When the financial crisis hit last fall and Congress passed the $700 billion bailout legislation, I recall hearing analysis on news shows that was critical of the initial plan, which focusd on buying troubled assets (i.e., delinquent mortgages) from banks. So-called experts around the world seemed to agree that the British plan was superior to the U.S. plan, and the British plan entailed direct investments by the U.K. government in U.K. banks. Critics of the U.S. plan questioned the feasibility of implementing it, the difficulty of identifying and valuing the mortgages that needed to be purchased.

Whether it was a response to criticism or simply the result of its own intuitive insight, the Bush administration decided that the bailout money could be better expended by investing directly in troubled financial institutions, rather than trying to purchase troubled assets.

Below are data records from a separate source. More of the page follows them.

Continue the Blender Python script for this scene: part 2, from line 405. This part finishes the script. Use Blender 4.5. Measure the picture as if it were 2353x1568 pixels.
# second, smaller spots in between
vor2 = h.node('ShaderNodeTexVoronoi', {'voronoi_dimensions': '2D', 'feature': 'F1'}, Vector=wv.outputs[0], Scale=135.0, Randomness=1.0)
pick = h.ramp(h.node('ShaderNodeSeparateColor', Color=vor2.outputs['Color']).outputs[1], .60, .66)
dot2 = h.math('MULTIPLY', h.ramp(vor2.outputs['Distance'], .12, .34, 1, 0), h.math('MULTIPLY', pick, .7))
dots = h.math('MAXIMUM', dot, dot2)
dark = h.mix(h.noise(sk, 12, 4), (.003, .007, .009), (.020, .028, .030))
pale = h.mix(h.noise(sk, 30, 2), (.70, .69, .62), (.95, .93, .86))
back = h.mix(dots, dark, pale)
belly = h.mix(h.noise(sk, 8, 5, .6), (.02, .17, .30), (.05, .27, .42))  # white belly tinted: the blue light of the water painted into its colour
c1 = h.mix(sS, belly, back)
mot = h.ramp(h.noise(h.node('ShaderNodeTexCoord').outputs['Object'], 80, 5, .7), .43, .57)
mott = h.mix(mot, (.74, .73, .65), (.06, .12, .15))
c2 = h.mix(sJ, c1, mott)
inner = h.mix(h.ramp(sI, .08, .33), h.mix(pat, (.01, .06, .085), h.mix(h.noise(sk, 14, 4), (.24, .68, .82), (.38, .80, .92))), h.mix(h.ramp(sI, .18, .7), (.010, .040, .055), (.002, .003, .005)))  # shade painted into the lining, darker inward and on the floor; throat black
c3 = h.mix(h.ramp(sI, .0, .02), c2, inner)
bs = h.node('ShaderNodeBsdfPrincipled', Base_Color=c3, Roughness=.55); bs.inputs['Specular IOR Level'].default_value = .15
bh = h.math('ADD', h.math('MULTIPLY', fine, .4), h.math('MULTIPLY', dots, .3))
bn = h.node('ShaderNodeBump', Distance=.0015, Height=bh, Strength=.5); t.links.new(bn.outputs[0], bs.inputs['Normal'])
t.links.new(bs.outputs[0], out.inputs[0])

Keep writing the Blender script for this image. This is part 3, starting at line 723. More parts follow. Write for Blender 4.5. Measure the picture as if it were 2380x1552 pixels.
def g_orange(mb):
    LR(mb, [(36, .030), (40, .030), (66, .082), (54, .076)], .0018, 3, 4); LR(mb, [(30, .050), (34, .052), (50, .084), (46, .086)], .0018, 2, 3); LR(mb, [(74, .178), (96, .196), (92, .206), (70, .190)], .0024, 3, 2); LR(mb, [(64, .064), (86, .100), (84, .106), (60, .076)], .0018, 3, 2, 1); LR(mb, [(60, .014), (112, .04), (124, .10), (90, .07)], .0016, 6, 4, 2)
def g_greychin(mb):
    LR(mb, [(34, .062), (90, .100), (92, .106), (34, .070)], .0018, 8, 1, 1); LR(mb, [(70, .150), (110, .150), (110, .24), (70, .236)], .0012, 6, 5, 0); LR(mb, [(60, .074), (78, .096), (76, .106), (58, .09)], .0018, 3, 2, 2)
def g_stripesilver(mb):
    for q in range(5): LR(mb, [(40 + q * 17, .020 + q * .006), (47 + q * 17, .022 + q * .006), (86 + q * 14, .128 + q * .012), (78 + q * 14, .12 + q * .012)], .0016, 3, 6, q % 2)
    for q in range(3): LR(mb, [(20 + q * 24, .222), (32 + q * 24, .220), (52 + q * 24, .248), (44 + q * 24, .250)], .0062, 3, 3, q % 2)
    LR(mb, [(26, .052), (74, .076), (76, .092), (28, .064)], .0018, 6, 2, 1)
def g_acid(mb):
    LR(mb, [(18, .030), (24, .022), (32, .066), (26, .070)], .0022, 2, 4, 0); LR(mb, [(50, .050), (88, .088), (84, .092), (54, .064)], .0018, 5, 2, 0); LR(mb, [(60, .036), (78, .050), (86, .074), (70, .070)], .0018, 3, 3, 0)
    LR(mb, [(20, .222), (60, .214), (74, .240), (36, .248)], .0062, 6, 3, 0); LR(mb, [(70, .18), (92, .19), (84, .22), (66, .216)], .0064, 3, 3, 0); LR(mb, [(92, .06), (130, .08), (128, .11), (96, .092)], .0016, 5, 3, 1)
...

It seemed to me at the time that the U.S. was essentially following the U.K. model, something the critics had called for. Perhaps the U.S. investments in its troubled financial institutions are not identical in their terms with their U.K. counterparts. Nevertheless, the Bush administration seemed to do what the experts said it should do. It invested directly in troubled financial institutions and refrained from attempting to purchase specific mortgages from specific banks across the country.

Statements of trillion dollar deficits are now flying across the airwaves. Fiscal ‘09 may very well register a trillion plus deficit, largely attributable to the financial bailout spending. However, a deficit of such magnitude is misleading. When an investment is made, generally accepted accounting principles do not prescribe that the investment be treated as an immediate loss or expense. The investment is an asset carried on the investor’s books. So-called “fund accounting” obviously handles this differently. Fund accounting represents a set of rules used by governmental organizations to account for their operations. Fund accounting apparently calls for all of the money spent by Uncle Sam to stabilize the financial system to be treated no differently than salaries it pays its employees. Thus, it is charged against the current year’s operations, thereby enlarging the current year’s deficit. Logically, if and when the money is paid back by the borrowers, the money flowing back into the government’s coffers will be treated the same as tax revenue. It will reduce the deficit.

No doubt, any trillion dollar deficits will be attributed to the Bush administration. I’m sure that is the SLPD’s plan. However, if the SLPD wants President Barack Obama to reap the budgetary benefits that would result in future years if and when the bailout loans are paid back, the SLPD ought to be a little more careful about condemning profiteering by the banks. I’ve used the phrase “if and when” in connection with the banks paying back their government loans. If the banks squander the bailout money, the “if” portion of the phrase will have a better chance of occurring. If the banks are able to make profits with the borrowed money, the “when” portion will be the more likely result.

What result would the SLPD prefer to see?

John Fokl
St. Louis

2 comments

Comments are closed.

I don’t favor paying billions in corporate bonuses. At least $1.6 billion dollars of the bailout money has been used to give multi-million dollar bonuses to top executives to reward them for their failure.

http://news.yahoo.com/s/ap/20081222/ap_on_go_ca_st_pe/executive_bailouts

I’m not against corporate profits. I draw the line when my grandchildren have to pay for the greed of banking executives who created this mess. So much for the free-market. This is corporate welfare… not “general accounting principles”.

How would you feel if $1.6 billion was handed to top UAW union officials?

— Garrison
9:57 am January 15th, 2009

Nice link Garrison, really.

I wouldn’t mind one bit if every CEO or Union official in the world made 500 million dollars a year. It wouldn’t bother me in the least bit as long as their companies were operating at that level, sustaining the revenue to continue paying huge salaries, were legal and ethical, and provided a shareholder return. The moment you receive money from the taxpayers, we have a vested interest in the company and demand our money not go for bonuses and salaries. Too bad the people we choose to watch out for us don’t demand the same.